How Brexit can streamline retail supply chains by harnessing the growth of Africa

Brexit can place UK retailers at the vanguard of nascent agricultural and manufacturing supply sectors in Africa, but only if the UK Government retains current tariff-free access to products from the continent.

With sub-Saharan Africa producing 6.5% of the world’s cotton, UK retailers could shorten complex supply chains by boosting economic prosperity in African countries

With sub-Saharan Africa producing 6.5% of the world’s cotton, UK retailers could shorten complex supply chains by boosting economic prosperity in African countries

That was the view of trustees and managing directors from some of Africa’s emerging garment markets, who urged the UK to strengthen ties with companies in Africa at the risk of losing a competitive edge to companies in the European Union (EU) and the US.

Speaking at a House of Lords event organised by non-profit trade facilitators Proudly Made in Africa, Baroness Lola Young of Hornsey said: “The rapid growth in many African economies offers opportunities for greater sustainability in our value chains and there is a creative industries sector that adds value to African natural resources rather than exporting them raw.”

As a trustee of the Aid by Trade Foundation, Young suggested that UK retailers could introduce shorter value-chains that are more transparent and manageable by implementing enabling trade tariffs with Africa.

Currently, garments from Africa benefit from tariff-free access to the UK market due to the EU’s trade policies. This gives products sourced from the continent price advantages ranging from 12% to 32% compared to similar items imported from China.

However, EU companies like Swedish retailer H&M – which has a sourcing office in Addis Ababa – and big name US brands such as Burberry and Calvin Klein have already made moves to enhance relationships with suppliers.

The UK’s impending departure from the EU has created waves of uncertainty throughout many legislative aspects, but through the World Trade Organisation (WTA), UK retailers can still tap into these shorter value chains outside of the EU.

The WTA’s Generalised System of Preferences offers legal routes for developing countries to gain non-reciprocal access to the British market. The system has already been utilised by the US, under the African Growth and Opportunities Act, to great effect.

Factory for the West?

For Proudly Made in Africa Trustee Albert Tucker, zero tariffs would not only provide security for African companies, but also allow the UK to build some “good relations” with the continent to drive growth and reputational benefits for UK retailers.

“The zero tariffs and zero quotas regime is now at risk with Brexit,” Tucker said. “It is essential that the tariff free market access be maintained for African fashion products as it makes the crucial difference for the African supply chains engaging international buyers.

“Britain has some very good relations with Africa and maintaining that will be quite critical to the future of business on the continent. We need to make sure that assurances are given now. There’s huge potential there and we need to give ourselves the chance to capitalise on it. Supporting social enterprises and transparent ethical businesses is good for UK business.”
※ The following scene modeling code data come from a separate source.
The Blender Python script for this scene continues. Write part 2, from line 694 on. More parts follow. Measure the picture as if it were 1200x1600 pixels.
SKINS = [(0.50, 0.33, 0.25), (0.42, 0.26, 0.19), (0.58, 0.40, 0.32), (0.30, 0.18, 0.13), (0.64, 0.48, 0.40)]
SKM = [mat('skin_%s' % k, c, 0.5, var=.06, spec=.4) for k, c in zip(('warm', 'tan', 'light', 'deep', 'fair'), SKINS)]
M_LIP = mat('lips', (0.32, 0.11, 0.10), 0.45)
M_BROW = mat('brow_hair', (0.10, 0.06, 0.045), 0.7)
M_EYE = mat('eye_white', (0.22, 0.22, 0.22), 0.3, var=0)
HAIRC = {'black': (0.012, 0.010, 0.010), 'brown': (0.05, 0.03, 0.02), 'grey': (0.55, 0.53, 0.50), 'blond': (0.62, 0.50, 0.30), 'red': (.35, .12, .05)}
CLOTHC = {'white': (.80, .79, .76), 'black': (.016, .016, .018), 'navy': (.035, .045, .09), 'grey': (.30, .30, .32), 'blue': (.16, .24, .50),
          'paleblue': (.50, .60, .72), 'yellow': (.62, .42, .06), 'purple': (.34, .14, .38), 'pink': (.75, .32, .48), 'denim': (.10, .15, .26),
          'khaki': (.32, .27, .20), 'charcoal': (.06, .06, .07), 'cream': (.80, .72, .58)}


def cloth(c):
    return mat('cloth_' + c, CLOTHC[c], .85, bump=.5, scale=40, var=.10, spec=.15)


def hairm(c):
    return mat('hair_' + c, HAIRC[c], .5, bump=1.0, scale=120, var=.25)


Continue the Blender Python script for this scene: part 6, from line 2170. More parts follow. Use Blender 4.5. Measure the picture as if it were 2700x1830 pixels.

Baroness Young was quick to warn that the “deep reservoirs of talent in Africa should not be seen as a factory for the West”. But, with sub-Saharan Africa producing 6.5% of the world’s cotton, UK retailers could shorten complex supply chains by boosting economic prosperity in African countries.

Once such country where this transformation is underway is Ethiopia. Ethiopia is the world’s fastest growing economy, growing by 8.7% last year and expected to expand by 8.1% in 2016, according to International Monetary Fund (IMF).

The country exports around $100m in garment products annually, but the installation of a new “state-of-the-art” industrial park looks set to raise this output to $500m. Nine more of these parks are in the pipeline, and for the Enterprise Partner’s – a market developer and job creator in Ethiopia – managing director Nebil Kellow, partnerships with UK brands can ensure a better standard of living for inhabitants.

“Africa’s lions are on the industrial march,” Kellow said. “As China transitions towards higher value-add in manufacturing and services, what we are also witnessing is the beginnings of structural transformation across the continent, whose educated youth are eager for jobs and ready to take up the mantle.

“In places like Bangladesh, you can see some real issues with the supply chains and the workers and their skills, and it can quite easily become this race to the bottom between countries to provide cheap jobs. In Ethiopia, we are working away from this to develop highly skilled workers who can produce high-value goods. There are far more opportunities to create wealth in African markets, and trade is already moving forwards.”

Proudly Made in Africa has built-up a knowledge of producers and factories in sub-Saharan Africa with a more than 500-strong network. The non-profit has also released a new report outlining the economic post-Brexit benefits that can enhance productivity in both the UK and Africa.